Bishop James Conley of Lincoln, Nebraska has said there is “uncertainty and confusion” within the Church over moral teaching, including “at a very high level” of the hierarchy.

While praising Pope Francis, the bishop also discussed the role of the papacy, saying that even popes “cannot overturn what has been infallibly taught”.

Bishop Conley’s remarks came in an interview with Professor Robert George of Princeton University, which appears as a chapter in a new book, Mind, Heart, and Soul: Intellectuals and the Path to Rome.

The bishop was asked about the divisions within the Church. He replied that “there seem to be some voices within the Church, some at a very high level, that are calling into question some fundamental truths about the human person”. Bishop Conley, who chairs the US bishops’ Subcommittee for the Promotion and Defense of Marriage, said he was especially referring to truths about marriage and sexuality.

“These truths have long been taught by the Church,” Bishop Conley told Professor George, “and were strongly reaffirmed by Pope John Paul and Pope Benedict. Questions concerning the nature and function of conscience, sin and the moral act, intrinsic evil, and the natural law.”

Bishop Conley said that “some voices” were “very disturbing. And some of them are very important voices – theologians and even bishops, archbishops, and cardinals”. But despite these “deepening divisions”, the bishop said he was not “shaken”. “I have confidence that the Holy Spirit will eventually sort it all out and not let the Church go off the rails.”

Bishop Conley said he thought Pope Francis upheld the Church’s teachings.
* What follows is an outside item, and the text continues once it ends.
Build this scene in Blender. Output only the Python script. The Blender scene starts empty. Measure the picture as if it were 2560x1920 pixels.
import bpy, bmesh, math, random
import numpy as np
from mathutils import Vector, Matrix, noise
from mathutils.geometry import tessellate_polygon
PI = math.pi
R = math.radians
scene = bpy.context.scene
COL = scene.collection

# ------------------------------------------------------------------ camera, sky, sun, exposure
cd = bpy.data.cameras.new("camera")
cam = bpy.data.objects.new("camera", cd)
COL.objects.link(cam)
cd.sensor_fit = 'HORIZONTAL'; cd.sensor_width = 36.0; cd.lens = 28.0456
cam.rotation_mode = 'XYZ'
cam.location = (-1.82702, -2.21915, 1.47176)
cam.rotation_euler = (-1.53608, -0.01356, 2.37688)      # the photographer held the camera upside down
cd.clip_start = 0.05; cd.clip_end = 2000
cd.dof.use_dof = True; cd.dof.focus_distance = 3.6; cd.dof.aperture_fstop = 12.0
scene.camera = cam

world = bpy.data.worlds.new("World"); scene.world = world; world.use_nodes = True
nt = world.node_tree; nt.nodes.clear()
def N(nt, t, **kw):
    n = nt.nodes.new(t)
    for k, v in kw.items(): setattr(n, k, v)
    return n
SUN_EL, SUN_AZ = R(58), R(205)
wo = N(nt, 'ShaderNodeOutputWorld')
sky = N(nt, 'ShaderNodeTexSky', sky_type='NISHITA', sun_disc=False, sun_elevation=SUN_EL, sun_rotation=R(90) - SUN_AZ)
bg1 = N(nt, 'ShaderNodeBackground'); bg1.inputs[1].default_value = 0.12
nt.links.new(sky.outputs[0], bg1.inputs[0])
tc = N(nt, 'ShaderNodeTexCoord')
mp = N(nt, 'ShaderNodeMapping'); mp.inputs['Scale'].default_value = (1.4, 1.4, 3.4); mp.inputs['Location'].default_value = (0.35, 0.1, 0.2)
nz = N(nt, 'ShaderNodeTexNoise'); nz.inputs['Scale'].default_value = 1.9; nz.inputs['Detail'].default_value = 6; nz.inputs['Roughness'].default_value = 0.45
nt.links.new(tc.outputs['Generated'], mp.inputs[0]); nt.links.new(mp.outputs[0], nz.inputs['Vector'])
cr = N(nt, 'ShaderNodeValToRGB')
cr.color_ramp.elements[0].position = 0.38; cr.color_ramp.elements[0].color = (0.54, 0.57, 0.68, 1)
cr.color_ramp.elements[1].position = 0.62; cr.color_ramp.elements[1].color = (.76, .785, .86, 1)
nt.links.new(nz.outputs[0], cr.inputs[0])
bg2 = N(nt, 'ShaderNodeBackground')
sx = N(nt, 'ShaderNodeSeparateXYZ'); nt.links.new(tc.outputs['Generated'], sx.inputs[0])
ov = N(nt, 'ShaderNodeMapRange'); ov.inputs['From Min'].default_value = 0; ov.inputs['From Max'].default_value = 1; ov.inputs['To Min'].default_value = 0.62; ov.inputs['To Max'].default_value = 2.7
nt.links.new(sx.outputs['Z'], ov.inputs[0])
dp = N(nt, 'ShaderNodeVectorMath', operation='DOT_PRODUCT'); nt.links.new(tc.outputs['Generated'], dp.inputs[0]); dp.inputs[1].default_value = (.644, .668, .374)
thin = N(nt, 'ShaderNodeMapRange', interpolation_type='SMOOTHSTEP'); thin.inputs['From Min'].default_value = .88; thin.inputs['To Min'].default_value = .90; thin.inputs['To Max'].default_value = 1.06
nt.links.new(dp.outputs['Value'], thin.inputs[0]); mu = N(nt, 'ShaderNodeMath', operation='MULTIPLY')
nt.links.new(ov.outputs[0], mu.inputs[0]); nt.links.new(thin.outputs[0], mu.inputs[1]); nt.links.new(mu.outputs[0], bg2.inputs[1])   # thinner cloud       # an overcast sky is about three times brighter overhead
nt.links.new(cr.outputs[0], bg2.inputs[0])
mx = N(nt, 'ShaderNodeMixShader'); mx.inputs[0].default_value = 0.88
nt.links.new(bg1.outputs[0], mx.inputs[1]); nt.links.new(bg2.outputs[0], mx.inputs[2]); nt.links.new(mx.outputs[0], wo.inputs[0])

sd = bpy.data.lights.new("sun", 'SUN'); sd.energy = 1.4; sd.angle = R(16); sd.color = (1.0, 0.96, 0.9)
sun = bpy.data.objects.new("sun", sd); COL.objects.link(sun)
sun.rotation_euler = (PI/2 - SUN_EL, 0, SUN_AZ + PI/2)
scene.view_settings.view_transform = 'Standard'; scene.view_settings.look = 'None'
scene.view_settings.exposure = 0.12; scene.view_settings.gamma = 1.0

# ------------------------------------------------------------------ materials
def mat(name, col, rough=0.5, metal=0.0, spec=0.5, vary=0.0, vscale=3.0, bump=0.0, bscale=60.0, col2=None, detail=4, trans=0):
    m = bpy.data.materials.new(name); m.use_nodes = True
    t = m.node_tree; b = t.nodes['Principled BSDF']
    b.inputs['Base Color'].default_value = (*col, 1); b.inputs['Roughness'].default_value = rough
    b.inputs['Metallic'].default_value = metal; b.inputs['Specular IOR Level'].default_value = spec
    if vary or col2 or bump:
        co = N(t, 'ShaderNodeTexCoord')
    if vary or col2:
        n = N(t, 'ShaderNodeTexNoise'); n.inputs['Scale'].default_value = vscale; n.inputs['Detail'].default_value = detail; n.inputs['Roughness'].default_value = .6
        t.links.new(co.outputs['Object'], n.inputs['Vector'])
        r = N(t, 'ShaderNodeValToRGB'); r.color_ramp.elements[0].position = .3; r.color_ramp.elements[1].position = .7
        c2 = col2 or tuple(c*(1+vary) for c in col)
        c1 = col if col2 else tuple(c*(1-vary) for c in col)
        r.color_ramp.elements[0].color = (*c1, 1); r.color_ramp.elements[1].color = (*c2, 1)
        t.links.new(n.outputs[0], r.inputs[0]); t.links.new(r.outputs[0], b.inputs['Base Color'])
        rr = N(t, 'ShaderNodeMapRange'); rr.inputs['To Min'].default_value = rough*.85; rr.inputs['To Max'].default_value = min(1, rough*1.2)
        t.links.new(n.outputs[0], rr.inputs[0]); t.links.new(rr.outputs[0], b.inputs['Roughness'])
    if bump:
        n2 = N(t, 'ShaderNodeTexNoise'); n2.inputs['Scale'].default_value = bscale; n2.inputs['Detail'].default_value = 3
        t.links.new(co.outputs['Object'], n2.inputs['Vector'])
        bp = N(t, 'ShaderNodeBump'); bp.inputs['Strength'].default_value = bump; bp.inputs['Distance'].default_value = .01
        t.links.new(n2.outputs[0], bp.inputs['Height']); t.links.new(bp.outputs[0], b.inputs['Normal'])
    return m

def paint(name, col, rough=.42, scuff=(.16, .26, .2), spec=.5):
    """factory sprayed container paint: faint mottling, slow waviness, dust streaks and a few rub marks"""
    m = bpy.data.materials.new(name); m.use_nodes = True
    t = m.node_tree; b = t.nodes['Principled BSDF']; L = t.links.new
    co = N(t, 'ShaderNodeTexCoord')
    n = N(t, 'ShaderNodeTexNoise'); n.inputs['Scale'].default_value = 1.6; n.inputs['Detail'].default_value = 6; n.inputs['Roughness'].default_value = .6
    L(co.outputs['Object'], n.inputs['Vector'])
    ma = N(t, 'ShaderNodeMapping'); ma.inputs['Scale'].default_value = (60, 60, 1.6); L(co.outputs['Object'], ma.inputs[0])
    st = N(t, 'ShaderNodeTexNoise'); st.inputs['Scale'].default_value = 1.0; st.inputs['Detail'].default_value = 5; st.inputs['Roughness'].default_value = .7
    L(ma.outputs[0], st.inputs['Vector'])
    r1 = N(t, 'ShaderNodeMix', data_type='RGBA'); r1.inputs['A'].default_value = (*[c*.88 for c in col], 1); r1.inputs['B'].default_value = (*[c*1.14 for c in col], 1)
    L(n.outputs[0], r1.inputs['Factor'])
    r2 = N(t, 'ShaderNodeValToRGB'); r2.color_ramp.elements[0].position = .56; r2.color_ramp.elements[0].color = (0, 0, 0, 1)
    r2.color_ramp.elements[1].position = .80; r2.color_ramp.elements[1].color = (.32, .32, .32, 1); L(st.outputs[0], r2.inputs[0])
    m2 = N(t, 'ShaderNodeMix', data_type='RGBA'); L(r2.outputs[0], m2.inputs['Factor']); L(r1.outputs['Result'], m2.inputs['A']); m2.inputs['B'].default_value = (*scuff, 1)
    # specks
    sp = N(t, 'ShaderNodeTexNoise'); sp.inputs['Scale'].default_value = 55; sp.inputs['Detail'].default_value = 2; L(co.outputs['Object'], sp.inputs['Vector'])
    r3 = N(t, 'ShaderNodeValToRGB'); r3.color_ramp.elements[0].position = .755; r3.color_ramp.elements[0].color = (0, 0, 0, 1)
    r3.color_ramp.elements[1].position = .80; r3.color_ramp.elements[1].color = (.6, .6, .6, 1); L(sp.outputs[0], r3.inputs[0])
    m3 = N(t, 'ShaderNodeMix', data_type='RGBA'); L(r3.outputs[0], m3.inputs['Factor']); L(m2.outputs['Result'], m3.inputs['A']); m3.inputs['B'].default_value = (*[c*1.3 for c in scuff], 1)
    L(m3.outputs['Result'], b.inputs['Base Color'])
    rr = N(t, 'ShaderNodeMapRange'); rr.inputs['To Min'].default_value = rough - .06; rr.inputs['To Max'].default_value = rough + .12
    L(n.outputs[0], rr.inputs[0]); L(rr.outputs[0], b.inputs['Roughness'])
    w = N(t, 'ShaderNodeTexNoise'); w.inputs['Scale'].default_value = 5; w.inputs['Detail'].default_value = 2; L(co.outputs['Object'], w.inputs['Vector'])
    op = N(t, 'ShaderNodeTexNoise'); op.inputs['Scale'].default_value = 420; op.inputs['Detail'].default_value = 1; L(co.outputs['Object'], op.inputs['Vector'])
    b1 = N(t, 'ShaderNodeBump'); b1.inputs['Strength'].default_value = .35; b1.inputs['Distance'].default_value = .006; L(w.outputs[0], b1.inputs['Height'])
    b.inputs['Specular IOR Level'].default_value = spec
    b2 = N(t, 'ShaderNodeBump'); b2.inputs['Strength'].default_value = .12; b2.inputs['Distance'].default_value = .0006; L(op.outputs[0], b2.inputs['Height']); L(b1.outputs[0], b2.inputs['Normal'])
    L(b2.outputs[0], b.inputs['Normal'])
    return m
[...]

The bishop also considered “what the faithful Catholic would be bound by conscience to do if, God forbid, his or her properly formed conscience were to come into conflict with something a pope says. It could be Pope Francis or any pope.”

Under such circumstances, the bishop argued, it would be necessary to “go with the sensus fidelium” – “the belief of the Church through the ages, yesterday, today, and forever”. Bishop Conley distinguished between the sensus fidelium – “the Church’s firm, constant, and true teaching” – and modern dissent about, for instance, contraception.

Bishop Conley said that there were “rare” times in history when a pope has said “something that contradicts or is logically inconsistent with the firm and constant teaching of the Church on a matter of faith or morals”. If this happens, he said, it is important to remember that “the pope cannot overturn what has been infallibly taught, whether by the papal magisterium itself or by an ecumenical council or by the ordinary universal magisterium.” Popes are “not dictators”, he said, and “the faith of the Church does not lie in a pope”.

Bishop Conley said that Blessed John Henry Newman could help Catholics to “understand the office of Peter, especially in the present pontificate”. While Newman “had a very healthy respect, obedience, and admiration for the papacy”, he also “knew that not every utterance that came out of a pope’s mouth is necessarily authentic Christian doctrine.” Bishop Conley said this awareness made Newman unpopular with powerful figures, and may have prevented Newman from being made a bishop.